* SET EXERCISE *
Single out the lines that include the word "this". Copy them.

......

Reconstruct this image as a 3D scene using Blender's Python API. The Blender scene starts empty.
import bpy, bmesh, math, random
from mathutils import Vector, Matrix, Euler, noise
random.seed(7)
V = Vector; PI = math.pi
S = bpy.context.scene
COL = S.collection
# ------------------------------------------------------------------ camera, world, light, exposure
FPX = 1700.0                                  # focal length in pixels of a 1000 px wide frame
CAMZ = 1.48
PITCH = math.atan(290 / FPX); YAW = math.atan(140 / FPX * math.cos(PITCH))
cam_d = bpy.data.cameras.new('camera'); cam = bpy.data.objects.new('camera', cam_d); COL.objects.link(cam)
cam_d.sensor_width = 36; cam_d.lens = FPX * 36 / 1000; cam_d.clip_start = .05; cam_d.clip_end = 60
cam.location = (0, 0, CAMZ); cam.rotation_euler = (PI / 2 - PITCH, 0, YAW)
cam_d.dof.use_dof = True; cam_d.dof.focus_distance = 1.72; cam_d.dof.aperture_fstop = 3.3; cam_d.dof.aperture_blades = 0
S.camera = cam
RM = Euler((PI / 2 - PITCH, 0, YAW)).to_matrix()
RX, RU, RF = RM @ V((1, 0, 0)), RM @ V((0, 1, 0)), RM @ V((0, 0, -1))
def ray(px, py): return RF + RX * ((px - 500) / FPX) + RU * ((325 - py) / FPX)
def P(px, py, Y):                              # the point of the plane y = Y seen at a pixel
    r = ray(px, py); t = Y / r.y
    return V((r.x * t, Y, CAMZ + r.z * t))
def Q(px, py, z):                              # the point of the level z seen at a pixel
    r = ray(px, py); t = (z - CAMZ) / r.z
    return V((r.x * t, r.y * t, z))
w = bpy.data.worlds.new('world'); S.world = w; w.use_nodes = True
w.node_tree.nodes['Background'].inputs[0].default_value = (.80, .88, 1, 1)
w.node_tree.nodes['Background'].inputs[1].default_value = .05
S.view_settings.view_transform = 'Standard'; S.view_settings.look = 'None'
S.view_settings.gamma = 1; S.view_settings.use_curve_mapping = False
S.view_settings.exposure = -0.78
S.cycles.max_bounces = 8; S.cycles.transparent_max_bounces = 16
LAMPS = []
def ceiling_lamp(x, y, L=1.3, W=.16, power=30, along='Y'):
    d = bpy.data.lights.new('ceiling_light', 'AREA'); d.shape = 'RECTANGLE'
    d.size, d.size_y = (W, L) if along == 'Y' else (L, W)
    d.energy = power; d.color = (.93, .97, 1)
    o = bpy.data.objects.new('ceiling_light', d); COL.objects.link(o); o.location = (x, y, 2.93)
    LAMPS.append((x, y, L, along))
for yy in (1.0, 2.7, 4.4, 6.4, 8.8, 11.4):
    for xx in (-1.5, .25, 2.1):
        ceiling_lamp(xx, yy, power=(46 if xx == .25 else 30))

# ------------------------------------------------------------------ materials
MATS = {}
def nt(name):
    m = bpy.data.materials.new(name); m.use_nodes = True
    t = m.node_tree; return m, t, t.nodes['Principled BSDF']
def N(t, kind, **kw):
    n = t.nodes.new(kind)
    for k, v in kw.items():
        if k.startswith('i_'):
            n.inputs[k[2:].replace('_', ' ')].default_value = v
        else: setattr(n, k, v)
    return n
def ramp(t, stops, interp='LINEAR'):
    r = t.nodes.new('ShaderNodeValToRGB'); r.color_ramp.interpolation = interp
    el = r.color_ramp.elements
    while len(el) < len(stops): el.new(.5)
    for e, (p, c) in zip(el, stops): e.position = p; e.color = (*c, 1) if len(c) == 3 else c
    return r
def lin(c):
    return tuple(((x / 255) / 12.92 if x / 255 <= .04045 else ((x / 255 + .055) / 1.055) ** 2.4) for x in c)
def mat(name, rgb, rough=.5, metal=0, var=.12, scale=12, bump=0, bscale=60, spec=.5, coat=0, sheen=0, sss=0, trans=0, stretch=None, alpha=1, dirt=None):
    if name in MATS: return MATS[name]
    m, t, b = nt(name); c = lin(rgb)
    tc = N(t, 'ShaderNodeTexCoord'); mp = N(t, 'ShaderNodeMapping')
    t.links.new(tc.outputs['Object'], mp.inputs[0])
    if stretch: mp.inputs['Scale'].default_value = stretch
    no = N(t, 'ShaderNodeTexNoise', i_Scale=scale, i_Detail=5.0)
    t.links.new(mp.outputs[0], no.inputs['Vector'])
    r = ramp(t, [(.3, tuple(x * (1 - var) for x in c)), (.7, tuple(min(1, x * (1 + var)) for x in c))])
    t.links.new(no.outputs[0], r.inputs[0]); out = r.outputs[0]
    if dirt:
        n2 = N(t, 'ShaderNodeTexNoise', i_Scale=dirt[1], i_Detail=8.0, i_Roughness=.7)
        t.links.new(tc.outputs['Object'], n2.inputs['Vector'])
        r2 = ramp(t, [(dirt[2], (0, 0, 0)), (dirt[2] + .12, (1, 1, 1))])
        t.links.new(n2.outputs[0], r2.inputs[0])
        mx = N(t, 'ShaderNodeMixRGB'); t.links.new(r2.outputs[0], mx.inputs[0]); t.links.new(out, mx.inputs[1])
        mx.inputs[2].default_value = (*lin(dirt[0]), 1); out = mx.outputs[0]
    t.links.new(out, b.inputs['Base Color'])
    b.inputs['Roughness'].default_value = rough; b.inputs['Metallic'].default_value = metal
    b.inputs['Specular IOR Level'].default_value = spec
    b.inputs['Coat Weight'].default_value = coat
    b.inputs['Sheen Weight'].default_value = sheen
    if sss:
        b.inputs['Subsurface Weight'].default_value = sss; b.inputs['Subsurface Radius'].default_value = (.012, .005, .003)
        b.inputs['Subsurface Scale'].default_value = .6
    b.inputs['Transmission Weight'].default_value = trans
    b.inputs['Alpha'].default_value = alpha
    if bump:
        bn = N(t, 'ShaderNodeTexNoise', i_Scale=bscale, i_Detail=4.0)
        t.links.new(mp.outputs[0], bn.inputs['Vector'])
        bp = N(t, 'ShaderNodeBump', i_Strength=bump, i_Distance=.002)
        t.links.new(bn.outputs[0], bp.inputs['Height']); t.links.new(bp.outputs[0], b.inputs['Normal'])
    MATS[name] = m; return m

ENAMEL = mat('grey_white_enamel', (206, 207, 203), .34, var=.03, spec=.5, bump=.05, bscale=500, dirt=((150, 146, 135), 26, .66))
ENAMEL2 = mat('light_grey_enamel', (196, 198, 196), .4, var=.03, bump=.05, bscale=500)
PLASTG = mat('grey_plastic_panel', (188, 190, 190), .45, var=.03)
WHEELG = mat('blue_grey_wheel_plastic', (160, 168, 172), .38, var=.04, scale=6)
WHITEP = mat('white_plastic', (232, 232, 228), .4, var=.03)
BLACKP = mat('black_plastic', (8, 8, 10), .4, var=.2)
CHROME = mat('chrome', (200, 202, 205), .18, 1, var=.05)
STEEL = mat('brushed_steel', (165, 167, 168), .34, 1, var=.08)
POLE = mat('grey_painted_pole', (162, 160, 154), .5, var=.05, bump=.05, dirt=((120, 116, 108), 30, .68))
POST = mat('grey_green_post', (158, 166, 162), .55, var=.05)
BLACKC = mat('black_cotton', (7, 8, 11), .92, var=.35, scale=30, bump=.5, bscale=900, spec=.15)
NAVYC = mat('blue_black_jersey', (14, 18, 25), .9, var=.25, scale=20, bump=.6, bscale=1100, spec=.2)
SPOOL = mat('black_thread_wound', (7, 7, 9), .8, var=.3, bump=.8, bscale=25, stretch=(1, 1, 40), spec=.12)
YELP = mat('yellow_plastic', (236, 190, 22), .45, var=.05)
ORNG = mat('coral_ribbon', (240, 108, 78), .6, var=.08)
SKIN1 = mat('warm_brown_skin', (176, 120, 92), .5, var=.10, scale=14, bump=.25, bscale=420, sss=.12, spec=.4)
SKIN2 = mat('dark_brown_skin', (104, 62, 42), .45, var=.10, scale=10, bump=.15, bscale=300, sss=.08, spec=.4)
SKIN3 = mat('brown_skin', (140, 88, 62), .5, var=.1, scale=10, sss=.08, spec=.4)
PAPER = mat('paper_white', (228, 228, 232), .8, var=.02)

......

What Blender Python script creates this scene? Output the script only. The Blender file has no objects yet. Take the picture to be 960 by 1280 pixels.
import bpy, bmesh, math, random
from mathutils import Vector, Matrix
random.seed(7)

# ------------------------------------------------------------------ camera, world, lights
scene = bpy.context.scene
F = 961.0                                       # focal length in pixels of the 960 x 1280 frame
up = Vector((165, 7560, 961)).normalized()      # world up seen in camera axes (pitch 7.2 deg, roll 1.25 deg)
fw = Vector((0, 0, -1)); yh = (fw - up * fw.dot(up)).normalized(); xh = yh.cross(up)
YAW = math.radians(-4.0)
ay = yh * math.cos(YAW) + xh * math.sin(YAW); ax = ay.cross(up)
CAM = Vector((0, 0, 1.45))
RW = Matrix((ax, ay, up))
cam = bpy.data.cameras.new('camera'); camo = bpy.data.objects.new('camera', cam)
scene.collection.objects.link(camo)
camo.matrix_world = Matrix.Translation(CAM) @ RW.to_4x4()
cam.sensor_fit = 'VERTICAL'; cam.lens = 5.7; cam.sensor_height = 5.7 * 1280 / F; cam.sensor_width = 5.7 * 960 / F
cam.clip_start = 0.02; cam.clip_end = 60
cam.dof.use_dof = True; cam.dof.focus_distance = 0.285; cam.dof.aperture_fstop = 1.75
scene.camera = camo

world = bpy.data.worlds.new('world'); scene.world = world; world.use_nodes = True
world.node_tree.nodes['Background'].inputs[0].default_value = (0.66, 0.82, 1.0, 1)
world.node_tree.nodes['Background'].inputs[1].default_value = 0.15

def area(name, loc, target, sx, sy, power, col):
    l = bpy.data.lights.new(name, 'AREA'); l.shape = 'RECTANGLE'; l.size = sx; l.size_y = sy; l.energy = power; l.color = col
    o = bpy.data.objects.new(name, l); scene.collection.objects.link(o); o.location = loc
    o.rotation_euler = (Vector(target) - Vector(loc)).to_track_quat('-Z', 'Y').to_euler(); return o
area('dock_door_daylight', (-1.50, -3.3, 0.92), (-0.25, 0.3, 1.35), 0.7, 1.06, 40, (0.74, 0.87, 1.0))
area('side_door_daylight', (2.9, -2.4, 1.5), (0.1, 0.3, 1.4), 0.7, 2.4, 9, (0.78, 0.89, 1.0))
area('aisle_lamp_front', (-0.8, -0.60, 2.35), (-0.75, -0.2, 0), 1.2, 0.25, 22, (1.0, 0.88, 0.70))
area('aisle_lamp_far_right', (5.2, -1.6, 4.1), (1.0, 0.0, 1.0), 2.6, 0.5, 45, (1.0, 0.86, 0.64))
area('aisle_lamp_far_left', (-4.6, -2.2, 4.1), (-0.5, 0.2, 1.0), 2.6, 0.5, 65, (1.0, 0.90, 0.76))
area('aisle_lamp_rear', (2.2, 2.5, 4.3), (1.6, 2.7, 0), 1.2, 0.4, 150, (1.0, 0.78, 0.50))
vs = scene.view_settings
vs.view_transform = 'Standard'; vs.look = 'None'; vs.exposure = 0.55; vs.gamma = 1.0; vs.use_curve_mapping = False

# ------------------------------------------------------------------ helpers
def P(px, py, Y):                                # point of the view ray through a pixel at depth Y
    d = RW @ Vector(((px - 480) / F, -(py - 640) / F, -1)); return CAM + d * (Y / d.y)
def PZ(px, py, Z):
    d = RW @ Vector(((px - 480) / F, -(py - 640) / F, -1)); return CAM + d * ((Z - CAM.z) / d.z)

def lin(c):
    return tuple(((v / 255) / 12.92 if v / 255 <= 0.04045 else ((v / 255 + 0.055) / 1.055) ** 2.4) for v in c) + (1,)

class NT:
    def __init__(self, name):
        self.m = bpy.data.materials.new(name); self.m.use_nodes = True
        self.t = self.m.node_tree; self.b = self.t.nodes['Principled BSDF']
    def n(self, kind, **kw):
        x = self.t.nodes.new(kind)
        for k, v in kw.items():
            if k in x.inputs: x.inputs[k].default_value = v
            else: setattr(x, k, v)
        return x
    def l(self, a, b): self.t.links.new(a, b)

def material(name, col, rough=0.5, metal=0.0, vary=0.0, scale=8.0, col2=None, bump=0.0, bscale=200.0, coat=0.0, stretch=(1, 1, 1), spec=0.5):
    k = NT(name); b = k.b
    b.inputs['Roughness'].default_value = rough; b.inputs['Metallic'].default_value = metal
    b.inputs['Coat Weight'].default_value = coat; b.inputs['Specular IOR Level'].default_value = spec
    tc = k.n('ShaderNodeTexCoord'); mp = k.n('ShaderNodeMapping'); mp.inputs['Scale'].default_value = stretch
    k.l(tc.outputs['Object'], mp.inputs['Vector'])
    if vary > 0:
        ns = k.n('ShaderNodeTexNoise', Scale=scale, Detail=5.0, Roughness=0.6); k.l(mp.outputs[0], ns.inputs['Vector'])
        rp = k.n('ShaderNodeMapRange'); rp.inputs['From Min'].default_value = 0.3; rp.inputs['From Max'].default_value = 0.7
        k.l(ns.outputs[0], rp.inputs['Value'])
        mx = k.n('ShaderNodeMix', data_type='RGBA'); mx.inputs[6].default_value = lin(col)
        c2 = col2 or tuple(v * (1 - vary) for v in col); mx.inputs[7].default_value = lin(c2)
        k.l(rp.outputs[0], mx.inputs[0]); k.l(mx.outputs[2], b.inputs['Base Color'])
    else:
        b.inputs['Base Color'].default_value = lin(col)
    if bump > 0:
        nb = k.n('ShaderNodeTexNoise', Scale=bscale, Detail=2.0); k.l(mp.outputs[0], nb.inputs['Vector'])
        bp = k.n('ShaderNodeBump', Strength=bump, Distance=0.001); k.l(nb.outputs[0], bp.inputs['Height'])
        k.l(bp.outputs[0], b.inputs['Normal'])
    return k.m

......

* WORKED ANSWER *
Reconstruct this image as a 3D scene using Blender's Python API. The Blender scene starts empty.
What Blender Python script creates this scene? Output the script only. The Blender file has no objects yet. Take the picture to be 960 by 1280 pixels.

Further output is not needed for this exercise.